Air Quality in Europe 2017

European Environment Agency regular assessments of Europe’s air pollutant emissions, concentrations and their associated impacts on health and the environment

Based upon the latest official data available from countries, this updated 2017 report presents new information, including:

  • updated data on air pollutant emissions and concentrations, and urban population exposure (for the year 2015);
  • updated assessments of total population and ecosystems exposure data, and air quality impacts on health (for the year 2014);
  • a sensitivity analysis of the health impact assessments, considering two different counterfactual concentrations for particulate matter (PM) with a diameter of 2.5 µm or less (PM2.5) and nitrogen dioxide (NO2).
  • a summary of emissions from agriculture and how they impact on air quality and climate change, which in turn impact on agricultural yields.
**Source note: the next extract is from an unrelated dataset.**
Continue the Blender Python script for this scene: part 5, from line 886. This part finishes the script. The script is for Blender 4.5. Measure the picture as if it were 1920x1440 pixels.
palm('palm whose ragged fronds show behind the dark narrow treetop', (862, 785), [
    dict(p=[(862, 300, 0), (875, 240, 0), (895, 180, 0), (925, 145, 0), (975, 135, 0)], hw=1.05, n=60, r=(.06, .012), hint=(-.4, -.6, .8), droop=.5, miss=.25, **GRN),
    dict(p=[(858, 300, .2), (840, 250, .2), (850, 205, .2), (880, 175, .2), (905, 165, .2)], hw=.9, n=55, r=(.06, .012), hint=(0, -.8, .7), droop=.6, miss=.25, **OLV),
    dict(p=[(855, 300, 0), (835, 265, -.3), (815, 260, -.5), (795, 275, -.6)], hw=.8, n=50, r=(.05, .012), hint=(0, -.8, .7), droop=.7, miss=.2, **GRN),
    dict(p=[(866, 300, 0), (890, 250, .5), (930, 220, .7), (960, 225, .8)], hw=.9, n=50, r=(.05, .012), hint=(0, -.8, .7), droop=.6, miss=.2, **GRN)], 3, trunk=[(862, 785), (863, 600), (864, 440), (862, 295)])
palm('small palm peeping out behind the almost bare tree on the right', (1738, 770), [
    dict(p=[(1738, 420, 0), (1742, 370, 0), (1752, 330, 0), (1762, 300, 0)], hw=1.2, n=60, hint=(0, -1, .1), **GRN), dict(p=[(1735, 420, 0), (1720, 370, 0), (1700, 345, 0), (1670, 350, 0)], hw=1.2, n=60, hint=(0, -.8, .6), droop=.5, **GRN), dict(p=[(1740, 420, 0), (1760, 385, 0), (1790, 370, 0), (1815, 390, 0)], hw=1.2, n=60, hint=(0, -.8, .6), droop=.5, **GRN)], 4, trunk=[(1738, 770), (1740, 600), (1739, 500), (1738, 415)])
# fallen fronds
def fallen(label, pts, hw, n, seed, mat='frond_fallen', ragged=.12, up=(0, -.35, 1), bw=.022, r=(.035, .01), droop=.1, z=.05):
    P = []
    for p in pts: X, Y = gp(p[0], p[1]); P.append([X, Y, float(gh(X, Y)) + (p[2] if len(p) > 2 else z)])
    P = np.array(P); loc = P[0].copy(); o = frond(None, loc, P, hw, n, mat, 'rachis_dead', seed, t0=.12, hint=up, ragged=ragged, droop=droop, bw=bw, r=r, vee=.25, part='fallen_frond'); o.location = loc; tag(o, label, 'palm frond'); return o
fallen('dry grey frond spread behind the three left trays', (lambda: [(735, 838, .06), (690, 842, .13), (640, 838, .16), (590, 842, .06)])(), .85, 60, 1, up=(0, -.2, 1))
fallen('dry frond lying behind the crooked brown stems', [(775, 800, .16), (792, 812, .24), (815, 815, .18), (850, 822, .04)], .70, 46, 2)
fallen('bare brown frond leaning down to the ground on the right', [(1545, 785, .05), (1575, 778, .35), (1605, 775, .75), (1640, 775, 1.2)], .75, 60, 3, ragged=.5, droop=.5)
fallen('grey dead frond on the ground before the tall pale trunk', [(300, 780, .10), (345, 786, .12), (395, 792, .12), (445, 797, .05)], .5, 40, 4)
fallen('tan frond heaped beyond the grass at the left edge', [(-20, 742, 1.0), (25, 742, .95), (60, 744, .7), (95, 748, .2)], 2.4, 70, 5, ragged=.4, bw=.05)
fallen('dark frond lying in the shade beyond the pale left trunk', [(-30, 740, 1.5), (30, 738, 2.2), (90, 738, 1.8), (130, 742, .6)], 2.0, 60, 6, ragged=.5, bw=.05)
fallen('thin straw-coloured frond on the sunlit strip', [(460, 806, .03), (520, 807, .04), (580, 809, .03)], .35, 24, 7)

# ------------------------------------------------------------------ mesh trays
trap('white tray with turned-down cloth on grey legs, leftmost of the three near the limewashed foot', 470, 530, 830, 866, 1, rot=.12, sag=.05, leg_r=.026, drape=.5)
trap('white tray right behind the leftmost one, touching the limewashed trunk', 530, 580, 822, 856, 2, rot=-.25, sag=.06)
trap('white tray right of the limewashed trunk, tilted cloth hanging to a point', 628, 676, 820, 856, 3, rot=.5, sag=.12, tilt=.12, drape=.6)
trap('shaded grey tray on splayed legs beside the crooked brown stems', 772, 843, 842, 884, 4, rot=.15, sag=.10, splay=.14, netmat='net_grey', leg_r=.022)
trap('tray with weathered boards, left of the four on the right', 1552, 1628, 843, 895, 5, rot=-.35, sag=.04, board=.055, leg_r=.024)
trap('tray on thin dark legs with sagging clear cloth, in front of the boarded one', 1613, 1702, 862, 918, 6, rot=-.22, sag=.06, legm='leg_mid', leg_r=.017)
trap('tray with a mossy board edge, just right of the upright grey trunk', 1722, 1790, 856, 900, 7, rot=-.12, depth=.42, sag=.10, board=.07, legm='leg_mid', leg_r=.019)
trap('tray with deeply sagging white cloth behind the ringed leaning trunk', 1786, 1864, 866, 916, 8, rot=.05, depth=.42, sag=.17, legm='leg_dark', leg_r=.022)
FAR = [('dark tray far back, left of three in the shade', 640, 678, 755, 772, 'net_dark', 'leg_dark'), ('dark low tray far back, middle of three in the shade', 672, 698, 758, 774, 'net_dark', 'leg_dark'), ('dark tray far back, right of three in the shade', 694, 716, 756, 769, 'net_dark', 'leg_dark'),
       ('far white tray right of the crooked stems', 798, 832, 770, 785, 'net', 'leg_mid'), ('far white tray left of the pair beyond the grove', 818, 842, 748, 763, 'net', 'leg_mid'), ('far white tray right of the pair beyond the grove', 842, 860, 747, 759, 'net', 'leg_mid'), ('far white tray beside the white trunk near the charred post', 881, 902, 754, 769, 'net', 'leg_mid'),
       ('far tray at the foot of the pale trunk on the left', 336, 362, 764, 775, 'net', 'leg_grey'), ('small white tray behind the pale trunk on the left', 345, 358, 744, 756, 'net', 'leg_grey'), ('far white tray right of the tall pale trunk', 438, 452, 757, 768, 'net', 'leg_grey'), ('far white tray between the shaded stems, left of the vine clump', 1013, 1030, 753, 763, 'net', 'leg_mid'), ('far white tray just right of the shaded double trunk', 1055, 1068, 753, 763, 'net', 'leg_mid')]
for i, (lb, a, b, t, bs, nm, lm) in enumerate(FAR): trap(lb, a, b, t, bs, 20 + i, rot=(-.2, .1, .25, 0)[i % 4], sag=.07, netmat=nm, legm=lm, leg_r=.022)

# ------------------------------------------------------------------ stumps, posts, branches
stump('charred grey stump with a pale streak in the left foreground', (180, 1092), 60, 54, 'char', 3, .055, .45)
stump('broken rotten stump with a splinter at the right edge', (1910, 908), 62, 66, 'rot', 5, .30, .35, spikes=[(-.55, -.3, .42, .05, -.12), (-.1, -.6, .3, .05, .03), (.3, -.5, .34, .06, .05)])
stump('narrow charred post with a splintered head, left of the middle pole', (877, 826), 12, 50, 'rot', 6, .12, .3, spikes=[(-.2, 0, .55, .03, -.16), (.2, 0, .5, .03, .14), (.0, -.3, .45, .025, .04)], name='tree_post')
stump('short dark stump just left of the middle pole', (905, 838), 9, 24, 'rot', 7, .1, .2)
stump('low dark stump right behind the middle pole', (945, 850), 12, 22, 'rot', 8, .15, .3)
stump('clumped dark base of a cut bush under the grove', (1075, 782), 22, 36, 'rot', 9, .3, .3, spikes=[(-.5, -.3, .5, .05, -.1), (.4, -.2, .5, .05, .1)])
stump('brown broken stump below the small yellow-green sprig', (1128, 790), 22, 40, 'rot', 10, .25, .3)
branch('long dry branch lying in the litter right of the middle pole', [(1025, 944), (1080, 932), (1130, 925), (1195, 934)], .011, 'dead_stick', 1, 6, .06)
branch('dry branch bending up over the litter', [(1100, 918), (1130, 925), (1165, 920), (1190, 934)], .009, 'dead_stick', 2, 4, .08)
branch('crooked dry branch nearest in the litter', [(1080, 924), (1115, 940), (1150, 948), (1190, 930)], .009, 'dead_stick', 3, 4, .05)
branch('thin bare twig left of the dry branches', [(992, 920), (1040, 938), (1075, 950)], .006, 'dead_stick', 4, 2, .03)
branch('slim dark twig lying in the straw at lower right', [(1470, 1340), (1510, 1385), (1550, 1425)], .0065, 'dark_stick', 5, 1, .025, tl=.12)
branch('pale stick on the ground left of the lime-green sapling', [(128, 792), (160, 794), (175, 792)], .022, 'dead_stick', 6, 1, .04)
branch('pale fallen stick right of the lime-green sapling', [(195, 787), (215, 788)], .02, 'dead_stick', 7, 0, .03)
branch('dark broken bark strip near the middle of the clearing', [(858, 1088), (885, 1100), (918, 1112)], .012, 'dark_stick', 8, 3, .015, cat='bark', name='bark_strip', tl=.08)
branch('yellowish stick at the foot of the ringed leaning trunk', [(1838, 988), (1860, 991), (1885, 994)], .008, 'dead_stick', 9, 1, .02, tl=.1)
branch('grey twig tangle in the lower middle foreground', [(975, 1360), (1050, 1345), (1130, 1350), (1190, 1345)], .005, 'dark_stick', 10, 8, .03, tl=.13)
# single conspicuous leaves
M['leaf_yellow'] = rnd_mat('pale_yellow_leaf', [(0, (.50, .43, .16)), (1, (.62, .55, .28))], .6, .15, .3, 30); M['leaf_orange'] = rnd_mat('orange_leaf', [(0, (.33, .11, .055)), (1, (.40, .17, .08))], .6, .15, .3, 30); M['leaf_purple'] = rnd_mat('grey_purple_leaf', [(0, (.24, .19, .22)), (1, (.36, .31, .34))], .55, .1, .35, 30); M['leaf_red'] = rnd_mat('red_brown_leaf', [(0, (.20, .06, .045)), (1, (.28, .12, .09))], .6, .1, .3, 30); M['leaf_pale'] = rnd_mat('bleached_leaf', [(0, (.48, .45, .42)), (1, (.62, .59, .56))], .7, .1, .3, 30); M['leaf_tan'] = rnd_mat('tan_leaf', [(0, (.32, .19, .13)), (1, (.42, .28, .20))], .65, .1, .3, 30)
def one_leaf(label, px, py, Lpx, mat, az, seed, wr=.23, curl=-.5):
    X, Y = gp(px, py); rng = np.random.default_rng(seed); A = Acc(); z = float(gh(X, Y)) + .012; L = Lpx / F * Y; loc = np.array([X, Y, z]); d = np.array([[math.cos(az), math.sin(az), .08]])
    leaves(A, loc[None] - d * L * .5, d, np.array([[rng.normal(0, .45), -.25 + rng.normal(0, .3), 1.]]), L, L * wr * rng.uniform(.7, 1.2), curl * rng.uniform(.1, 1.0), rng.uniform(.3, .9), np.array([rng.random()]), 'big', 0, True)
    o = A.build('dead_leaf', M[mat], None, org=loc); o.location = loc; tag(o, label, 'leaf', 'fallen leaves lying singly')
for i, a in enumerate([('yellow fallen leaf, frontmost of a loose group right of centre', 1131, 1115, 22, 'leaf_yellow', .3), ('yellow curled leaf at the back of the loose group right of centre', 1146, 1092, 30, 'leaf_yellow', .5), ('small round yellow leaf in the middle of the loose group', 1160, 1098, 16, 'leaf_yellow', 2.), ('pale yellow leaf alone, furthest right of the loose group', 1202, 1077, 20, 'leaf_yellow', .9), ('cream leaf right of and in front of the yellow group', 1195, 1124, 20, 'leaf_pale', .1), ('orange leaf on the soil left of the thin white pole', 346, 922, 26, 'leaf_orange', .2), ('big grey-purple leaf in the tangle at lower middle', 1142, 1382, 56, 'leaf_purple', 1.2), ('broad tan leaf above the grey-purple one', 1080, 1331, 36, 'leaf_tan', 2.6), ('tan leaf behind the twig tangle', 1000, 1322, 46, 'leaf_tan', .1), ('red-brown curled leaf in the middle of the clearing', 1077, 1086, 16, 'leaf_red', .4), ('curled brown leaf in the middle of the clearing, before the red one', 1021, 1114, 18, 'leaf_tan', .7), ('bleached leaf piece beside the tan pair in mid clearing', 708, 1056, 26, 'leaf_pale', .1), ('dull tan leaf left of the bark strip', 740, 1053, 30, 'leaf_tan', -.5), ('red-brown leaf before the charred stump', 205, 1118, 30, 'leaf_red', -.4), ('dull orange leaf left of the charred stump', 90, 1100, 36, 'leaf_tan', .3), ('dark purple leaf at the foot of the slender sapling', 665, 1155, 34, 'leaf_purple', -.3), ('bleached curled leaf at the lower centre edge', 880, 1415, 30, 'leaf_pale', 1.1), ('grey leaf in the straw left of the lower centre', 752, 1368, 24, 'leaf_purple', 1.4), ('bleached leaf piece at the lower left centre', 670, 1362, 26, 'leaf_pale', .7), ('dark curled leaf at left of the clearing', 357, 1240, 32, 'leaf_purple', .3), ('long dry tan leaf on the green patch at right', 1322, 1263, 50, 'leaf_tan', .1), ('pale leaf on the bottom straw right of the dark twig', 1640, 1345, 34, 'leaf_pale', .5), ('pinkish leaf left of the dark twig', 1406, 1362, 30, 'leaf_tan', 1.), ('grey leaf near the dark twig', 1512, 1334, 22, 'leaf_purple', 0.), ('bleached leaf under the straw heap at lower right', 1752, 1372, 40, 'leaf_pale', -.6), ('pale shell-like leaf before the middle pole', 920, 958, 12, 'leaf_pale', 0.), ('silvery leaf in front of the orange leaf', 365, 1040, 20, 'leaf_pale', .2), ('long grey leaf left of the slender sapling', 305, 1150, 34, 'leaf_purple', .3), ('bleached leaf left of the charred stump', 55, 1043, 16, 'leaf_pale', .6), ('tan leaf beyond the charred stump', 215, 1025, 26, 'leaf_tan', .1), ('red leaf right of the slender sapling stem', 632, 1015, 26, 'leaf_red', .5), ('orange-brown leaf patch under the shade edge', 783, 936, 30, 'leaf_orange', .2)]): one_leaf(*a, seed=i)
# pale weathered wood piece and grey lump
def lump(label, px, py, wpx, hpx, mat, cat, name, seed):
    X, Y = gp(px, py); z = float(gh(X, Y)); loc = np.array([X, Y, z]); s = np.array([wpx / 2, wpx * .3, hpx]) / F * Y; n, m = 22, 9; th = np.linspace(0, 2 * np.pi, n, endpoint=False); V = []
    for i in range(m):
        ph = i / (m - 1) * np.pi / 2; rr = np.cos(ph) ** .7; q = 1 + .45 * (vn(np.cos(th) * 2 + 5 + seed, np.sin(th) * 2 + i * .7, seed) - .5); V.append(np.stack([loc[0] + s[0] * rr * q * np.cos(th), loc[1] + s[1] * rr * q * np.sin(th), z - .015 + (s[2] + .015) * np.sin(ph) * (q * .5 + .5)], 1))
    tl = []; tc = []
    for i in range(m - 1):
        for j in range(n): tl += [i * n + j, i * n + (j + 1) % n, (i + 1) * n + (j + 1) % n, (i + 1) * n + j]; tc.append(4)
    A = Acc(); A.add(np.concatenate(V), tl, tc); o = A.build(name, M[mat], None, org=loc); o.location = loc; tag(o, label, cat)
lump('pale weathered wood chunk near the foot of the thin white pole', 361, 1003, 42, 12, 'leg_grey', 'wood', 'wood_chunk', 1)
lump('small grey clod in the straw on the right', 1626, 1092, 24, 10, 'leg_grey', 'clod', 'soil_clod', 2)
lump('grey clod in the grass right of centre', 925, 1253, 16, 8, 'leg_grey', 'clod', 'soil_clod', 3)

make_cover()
Selected examples of measures that may mitigate emissions of air pollutants and greenhouse gases are provided.

Executive summary

Air pollution is a key environmental and social issue and, at the same time, it is a complex problem posing multiple challenges in terms of management and mitigation of harmful pollutants. Air pollutants are emitted from anthropogenic and natural sources; they may be either emitted directly (primary pollutants) or formed in the atmosphere (as secondary pollutants). They have a number of impacts on health, ecosystems, the built environment and the climate; they may be transported or formed over long distances; and they may affect large areas. Effective action to reduce the impacts of air pollution requires a good understanding of its causes, how pollutants are transported and transformed in the atmosphere, and how they affect humans, ecosystems, the climate, and subsequently society and the economy.

The current report presents an updated overview and analysis of air quality in Europe from 2000 to 2015. It reviews the progress made towards meeting the air quality standards established in the two European Ambient Air Quality Directives, and towards the long-term objectives of achieving levels of air pollution that do not lead to unacceptable harm to human health and the environment. It also presents the latest findings and estimates on population and ecosystem exposure to the air pollutants with the greatest impacts and effects on human health and the environment. The evaluation of the status of air quality is based mainly on ambient air measurements, in conjunction with data on anthropogenic emissions and their evolution over time.

Air quality policies have delivered, and continue to deliver, many improvements. Reduced emissions have improved air quality in Europe, and, for a number of pollutants, exceedances of European standards are rare. However, substantial challenges remain and considerable impacts on human health and on the environment persist. A large proportion of European populations and ecosystems are still exposed to air pollution that exceeds European standards and, especially, the World Health Organization (WHO) Air Quality Guidelines (AQGs).

Effective air quality policies require action and cooperation at global, European, national and local levels, which must reach across most economic sectors and engage the public. Holistic solutions must be found that involve technological development and structural and behavioural changes. These will be necessary to achieve human wellbeing and social development, to protect the natural capital and to support economic prosperity, all of which are part of the European Union’s (EU) 2050 vision of living well within the limits of the planet.